3D scene scripts:
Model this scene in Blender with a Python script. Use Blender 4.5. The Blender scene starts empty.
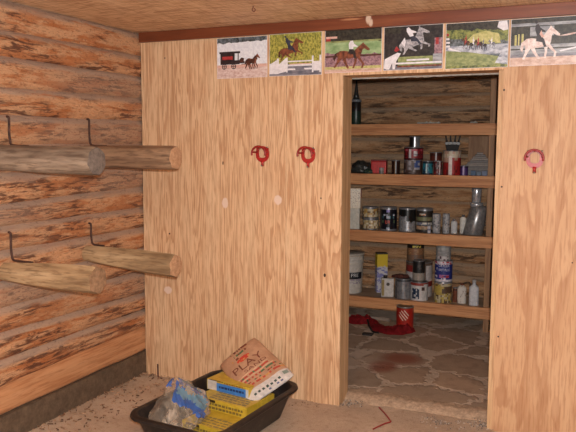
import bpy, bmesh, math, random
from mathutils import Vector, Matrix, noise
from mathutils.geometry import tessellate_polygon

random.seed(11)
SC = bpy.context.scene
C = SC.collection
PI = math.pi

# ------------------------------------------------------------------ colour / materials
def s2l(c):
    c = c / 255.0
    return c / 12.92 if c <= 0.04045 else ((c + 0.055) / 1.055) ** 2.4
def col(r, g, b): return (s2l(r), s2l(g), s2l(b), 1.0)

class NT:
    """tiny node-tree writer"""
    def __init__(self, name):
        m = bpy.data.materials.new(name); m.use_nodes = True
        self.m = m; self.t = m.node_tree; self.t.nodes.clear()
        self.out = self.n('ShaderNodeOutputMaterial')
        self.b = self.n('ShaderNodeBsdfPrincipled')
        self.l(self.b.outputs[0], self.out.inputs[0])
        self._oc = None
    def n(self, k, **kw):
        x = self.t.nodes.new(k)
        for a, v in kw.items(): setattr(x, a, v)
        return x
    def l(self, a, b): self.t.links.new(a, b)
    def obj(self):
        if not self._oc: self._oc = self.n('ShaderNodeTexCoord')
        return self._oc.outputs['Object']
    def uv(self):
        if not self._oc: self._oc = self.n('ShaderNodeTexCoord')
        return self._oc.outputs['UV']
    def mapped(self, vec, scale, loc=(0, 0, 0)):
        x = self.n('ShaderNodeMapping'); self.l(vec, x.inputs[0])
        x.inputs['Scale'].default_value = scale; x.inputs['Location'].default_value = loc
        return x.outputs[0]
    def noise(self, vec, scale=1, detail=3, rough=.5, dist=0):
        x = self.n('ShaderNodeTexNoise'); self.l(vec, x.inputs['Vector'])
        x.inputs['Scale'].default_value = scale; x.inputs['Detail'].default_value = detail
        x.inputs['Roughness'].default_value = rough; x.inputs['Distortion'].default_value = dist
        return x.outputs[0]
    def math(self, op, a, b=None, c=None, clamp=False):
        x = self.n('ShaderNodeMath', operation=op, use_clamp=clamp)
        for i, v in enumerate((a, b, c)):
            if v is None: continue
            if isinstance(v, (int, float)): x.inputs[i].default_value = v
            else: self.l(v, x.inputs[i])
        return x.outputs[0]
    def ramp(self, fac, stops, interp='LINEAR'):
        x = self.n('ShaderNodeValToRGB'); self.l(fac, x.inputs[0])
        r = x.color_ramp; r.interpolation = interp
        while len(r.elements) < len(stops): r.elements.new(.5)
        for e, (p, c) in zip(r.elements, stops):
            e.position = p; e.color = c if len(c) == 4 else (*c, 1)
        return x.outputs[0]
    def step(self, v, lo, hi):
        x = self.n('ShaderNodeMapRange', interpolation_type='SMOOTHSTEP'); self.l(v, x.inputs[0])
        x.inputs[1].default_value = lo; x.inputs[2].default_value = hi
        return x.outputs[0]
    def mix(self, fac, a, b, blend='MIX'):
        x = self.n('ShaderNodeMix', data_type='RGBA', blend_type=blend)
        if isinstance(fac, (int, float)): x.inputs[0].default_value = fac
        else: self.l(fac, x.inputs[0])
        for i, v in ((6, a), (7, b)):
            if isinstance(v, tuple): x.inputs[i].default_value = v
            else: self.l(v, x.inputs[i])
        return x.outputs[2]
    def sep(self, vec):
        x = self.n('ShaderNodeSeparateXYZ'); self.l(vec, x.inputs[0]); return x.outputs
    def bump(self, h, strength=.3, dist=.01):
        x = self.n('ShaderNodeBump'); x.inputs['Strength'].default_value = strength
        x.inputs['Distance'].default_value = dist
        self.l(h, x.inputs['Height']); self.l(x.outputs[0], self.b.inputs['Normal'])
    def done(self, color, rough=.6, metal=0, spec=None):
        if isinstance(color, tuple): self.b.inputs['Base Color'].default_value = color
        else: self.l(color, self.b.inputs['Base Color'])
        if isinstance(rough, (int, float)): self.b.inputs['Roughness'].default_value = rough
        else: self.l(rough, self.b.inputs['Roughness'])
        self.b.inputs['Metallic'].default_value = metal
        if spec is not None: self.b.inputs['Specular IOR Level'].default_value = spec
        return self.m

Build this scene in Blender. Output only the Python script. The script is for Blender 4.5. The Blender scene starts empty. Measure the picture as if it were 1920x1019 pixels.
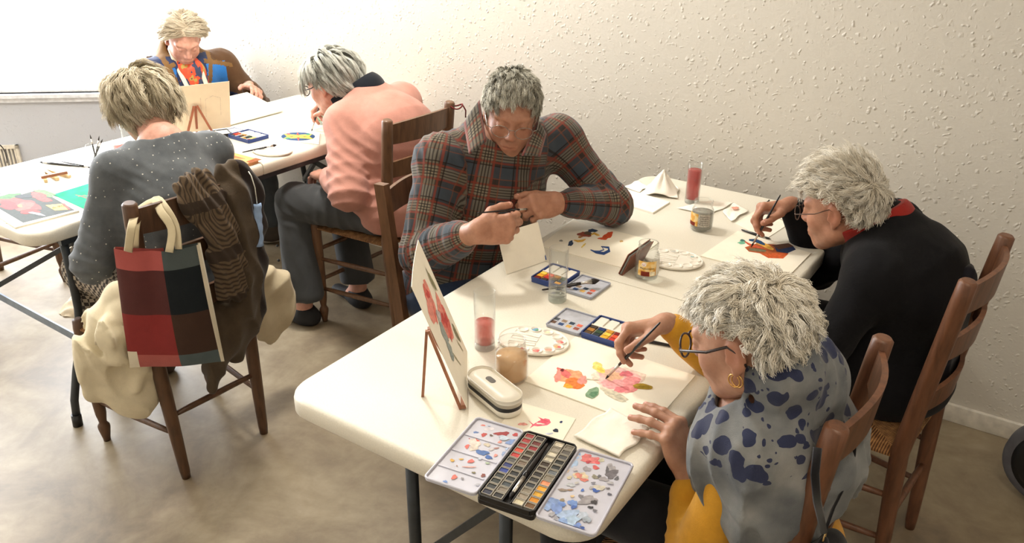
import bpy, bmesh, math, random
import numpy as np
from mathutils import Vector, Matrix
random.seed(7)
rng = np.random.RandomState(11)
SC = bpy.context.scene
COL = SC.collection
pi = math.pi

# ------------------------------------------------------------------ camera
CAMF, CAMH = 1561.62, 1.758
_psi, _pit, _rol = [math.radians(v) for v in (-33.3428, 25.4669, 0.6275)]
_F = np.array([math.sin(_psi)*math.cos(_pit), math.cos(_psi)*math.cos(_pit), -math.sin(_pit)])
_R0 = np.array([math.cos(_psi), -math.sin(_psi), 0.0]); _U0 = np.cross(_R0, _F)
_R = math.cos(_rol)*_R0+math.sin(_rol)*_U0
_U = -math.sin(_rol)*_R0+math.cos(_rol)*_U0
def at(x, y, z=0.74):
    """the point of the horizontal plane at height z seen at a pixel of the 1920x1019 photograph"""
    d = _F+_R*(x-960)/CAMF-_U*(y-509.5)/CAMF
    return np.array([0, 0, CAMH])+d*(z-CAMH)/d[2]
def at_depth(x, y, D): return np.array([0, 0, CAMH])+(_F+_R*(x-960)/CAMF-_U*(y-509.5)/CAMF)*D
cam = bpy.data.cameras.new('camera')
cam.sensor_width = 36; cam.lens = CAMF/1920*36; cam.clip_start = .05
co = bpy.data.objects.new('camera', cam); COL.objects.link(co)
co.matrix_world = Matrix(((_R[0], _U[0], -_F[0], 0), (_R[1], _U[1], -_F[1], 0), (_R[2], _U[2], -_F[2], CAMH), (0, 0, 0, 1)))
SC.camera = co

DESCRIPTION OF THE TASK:
Reproduce every line exactly and omit all pictures.

RESPONSE TO THE EXERCISE:
Model this scene in Blender with a Python script. Use Blender 4.5. The Blender scene starts empty.
import bpy, bmesh, math, random
from mathutils import Vector, Matrix, noise
from mathutils.geometry import tessellate_polygon

random.seed(11)
SC = bpy.context.scene
C = SC.collection
PI = math.pi

# ------------------------------------------------------------------ colour / materials
def s2l(c):
    c = c / 255.0
    return c / 12.92 if c <= 0.04045 else ((c + 0.055) / 1.055) ** 2.4
def col(r, g, b): return (s2l(r), s2l(g), s2l(b), 1.0)

class NT:
    """tiny node-tree writer"""
    def __init__(self, name):
        m = bpy.data.materials.new(name); m.use_nodes = True
        self.m = m; self.t = m.node_tree; self.t.nodes.clear()
        self.out = self.n('ShaderNodeOutputMaterial')
        self.b = self.n('ShaderNodeBsdfPrincipled')
        self.l(self.b.outputs[0], self.out.inputs[0])
        self._oc = None
    def n(self, k, **kw):
        x = self.t.nodes.new(k)
        for a, v in kw.items(): setattr(x, a, v)
        return x
    def l(self, a, b): self.t.links.new(a, b)
    def obj(self):
        if not self._oc: self._oc = self.n('ShaderNodeTexCoord')
        return self._oc.outputs['Object']
    def uv(self):
        if not self._oc: self._oc = self.n('ShaderNodeTexCoord')
        return self._oc.outputs['UV']
    def mapped(self, vec, scale, loc=(0, 0, 0)):
        x = self.n('ShaderNodeMapping'); self.l(vec, x.inputs[0])
        x.inputs['Scale'].default_value = scale; x.inputs['Location'].default_value = loc
        return x.outputs[0]
    def noise(self, vec, scale=1, detail=3, rough=.5, dist=0):
        x = self.n('ShaderNodeTexNoise'); self.l(vec, x.inputs['Vector'])
        x.inputs['Scale'].default_value = scale; x.inputs['Detail'].default_value = detail
        x.inputs['Roughness'].default_value = rough; x.inputs['Distortion'].default_value = dist
        return x.outputs[0]
    def math(self, op, a, b=None, c=None, clamp=False):
        x = self.n('ShaderNodeMath', operation=op, use_clamp=clamp)
        for i, v in enumerate((a, b, c)):
            if v is None: continue
            if isinstance(v, (int, float)): x.inputs[i].default_value = v
            else: self.l(v, x.inputs[i])
        return x.outputs[0]
    def ramp(self, fac, stops, interp='LINEAR'):
        x = self.n('ShaderNodeValToRGB'); self.l(fac, x.inputs[0])
        r = x.color_ramp; r.interpolation = interp
        while len(r.elements) < len(stops): r.elements.new(.5)
        for e, (p, c) in zip(r.elements, stops):
            e.position = p; e.color = c if len(c) == 4 else (*c, 1)
        return x.outputs[0]
    def step(self, v, lo, hi):
        x = self.n('ShaderNodeMapRange', interpolation_type='SMOOTHSTEP'); self.l(v, x.inputs[0])
        x.inputs[1].default_value = lo; x.inputs[2].default_value = hi
        return x.outputs[0]
    def mix(self, fac, a, b, blend='MIX'):
        x = self.n('ShaderNodeMix', data_type='RGBA', blend_type=blend)
        if isinstance(fac, (int, float)): x.inputs[0].default_value = fac
        else: self.l(fac, x.inputs[0])
        for i, v in ((6, a), (7, b)):
            if isinstance(v, tuple): x.inputs[i].default_value = v
            else: self.l(v, x.inputs[i])
        return x.outputs[2]
    def sep(self, vec):
        x = self.n('ShaderNodeSeparateXYZ'); self.l(vec, x.inputs[0]); return x.outputs
    def bump(self, h, strength=.3, dist=.01):
        x = self.n('ShaderNodeBump'); x.inputs['Strength'].default_value = strength
        x.inputs['Distance'].default_value = dist
        self.l(h, x.inputs['Height']); self.l(x.outputs[0], self.b.inputs['Normal'])
    def done(self, color, rough=.6, metal=0, spec=None):
        if isinstance(color, tuple): self.b.inputs['Base Color'].default_value = color
        else: self.l(color, self.b.inputs['Base Color'])
        if isinstance(rough, (int, float)): self.b.inputs['Roughness'].default_value = rough
        else: self.l(rough, self.b.inputs['Roughness'])
        self.b.inputs['Metallic'].default_value = metal
        if spec is not None: self.b.inputs['Specular IOR Level'].default_value = spec
        return self.m

Build this scene in Blender. Output only the Python script. The script is for Blender 4.5. The Blender scene starts empty. Measure the picture as if it were 1920x1019 pixels.
import bpy, bmesh, math, random
import numpy as np
from mathutils import Vector, Matrix
random.seed(7)
rng = np.random.RandomState(11)
SC = bpy.context.scene
COL = SC.collection
pi = math.pi

# ------------------------------------------------------------------ camera
CAMF, CAMH = 1561.62, 1.758
_psi, _pit, _rol = [math.radians(v) for v in (-33.3428, 25.4669, 0.6275)]
_F = np.array([math.sin(_psi)*math.cos(_pit), math.cos(_psi)*math.cos(_pit), -math.sin(_pit)])
_R0 = np.array([math.cos(_psi), -math.sin(_psi), 0.0]); _U0 = np.cross(_R0, _F)
_R = math.cos(_rol)*_R0+math.sin(_rol)*_U0
_U = -math.sin(_rol)*_R0+math.cos(_rol)*_U0
def at(x, y, z=0.74):
    """the point of the horizontal plane at height z seen at a pixel of the 1920x1019 photograph"""
    d = _F+_R*(x-960)/CAMF-_U*(y-509.5)/CAMF
    return np.array([0, 0, CAMH])+d*(z-CAMH)/d[2]
def at_depth(x, y, D): return np.array([0, 0, CAMH])+(_F+_R*(x-960)/CAMF-_U*(y-509.5)/CAMF)*D
cam = bpy.data.cameras.new('camera')
cam.sensor_width = 36; cam.lens = CAMF/1920*36; cam.clip_start = .05
co = bpy.data.objects.new('camera', cam); COL.objects.link(co)
co.matrix_world = Matrix(((_R[0], _U[0], -_F[0], 0), (_R[1], _U[1], -_F[1], 0), (_R[2], _U[2], -_F[2], CAMH), (0, 0, 0, 1)))
SC.camera = co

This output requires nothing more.